Despite the glitzy Hollywood splash, however, Hamilton said the company will be headquartered in Grants Pass.

“We’re looking for the right property to build,” he said. “We want to have a real Silicon Valley look, and put that kind of feeling into the office.”

Coupit has 26 employees now, and the founder anticipates a full-time payroll of 30 to 40 full-time developers and multimedia marketing staff.

“We’ve got developers in six or seven states,” Hamilton said. “We know they’re never going to move. But in Southern Oregon, we want to see what everyone is doing, especially with the exchange.”

Half of the funds raised in the initial coin offering will go to development employment costs, 30 percent to marketing and expansion, 15 percent to contingency and infrastructure, and 5 percent for legal support to expand globally.

Token distribution is scheduled for July with marketplace testing to follow through mid-2019, at which point the tokens will be spendable. Wallet, web client and mobile apps will be released in December 2019.

Once the coins are purchased, the owners can use them to make online or point-of-sale purchases from outlets that accept cryptocurrency. Coupit’s claim to uniqueness is that it will also accept other established cryptocurrencies and serve as a sort of exchange service, allowing people using different cryptocurrencies to carry out transactions with each other.

Rather than the 3 percent that credit cards charge merchants, or the 2.9 percent associated with PayPal, Coupit will charge half a percent.

“Coupit makes life easier for users and businesses with everything in one spot,” Hamilton said. “We do the tracking for you so you don’t have to remember or keep papers.”

Even with hedge funds wanting a piece of the action, nothing is sure.

The discovery of gold in the Yukon in the late 19th century set off a global stampede with a 100,000 would-be prospectors seeking their fortune. Less than a third made it to the frozen frontier, and a mere handful struck it rich.

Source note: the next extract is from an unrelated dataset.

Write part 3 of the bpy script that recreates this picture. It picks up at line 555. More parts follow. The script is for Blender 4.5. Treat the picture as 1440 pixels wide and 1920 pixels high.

Although more accessible and less rigorous than a trek to the Yukon River, the odds of striking it rich with cryptocurrency are just as long as for the stampeders.

“You’re not going to have 10,000 blockchain companies all make it,” Brown said. “There are going to be some fantastic flame-outs, but there will also be some multi-billion dollar companies created out of this because they create new value that people want.”

Brown finds a parallel between cryptocurrency and the early dot-com era.

“Back in the ’90s, an important technology emerged which set off the dot-com boom, the development of HTML language, which described how you created a web page and how you interacted with it,” Brown said.

What determined winners and losers in that era was the value the website created, he said.

“Frankly, there were a lot of good websites that lost because the owners didn’t have a marketing plan,” Brown said. “It’s a race to scale, and it’s the exact same thing this time. ... There are going to be winners and losers again.”

Hamilton, who has already snapped up e-commerce sites that accept bitcoin, expects to be among the winners.

“Bitcoin wasn’t worth much when I started, and I just kind of hoarded these things (bitcoin),” he said. “When it broke out last year, it went from $800 to almost $20,000. Everybody thinks it crashed, but it really didn’t; it’s still worth 10 times what it was the year before.”

In a future scenario, if you’re a Dutch Bros regular or Fred Meyer shopper, you won’t have to worry about punch stamps and rewards cards. Instead your phone will track purchases, reading barcodes.

The rush to blockchain and cryptocurrency is, if for no other reason, because it’s the hot new thing, Brown said.

“It’s a really interesting model,” he said. “Not only are you building a new platform, but it (Coupit) is a platform with distribution on top of it.”

The apps are a way of creating value that has no centralized authority, Brown said.

Brown likens Coupit’s approach to the way Bernie Sanders funded his presidential campaign.

“People don’t want big-ticket investors that will kick them around,” Brown said. “If there is a shopping mall for sale, you can’t afford to buy the whole thing, but with tokenized assets, you can cut it up into $25 blocks and anybody can buy in.”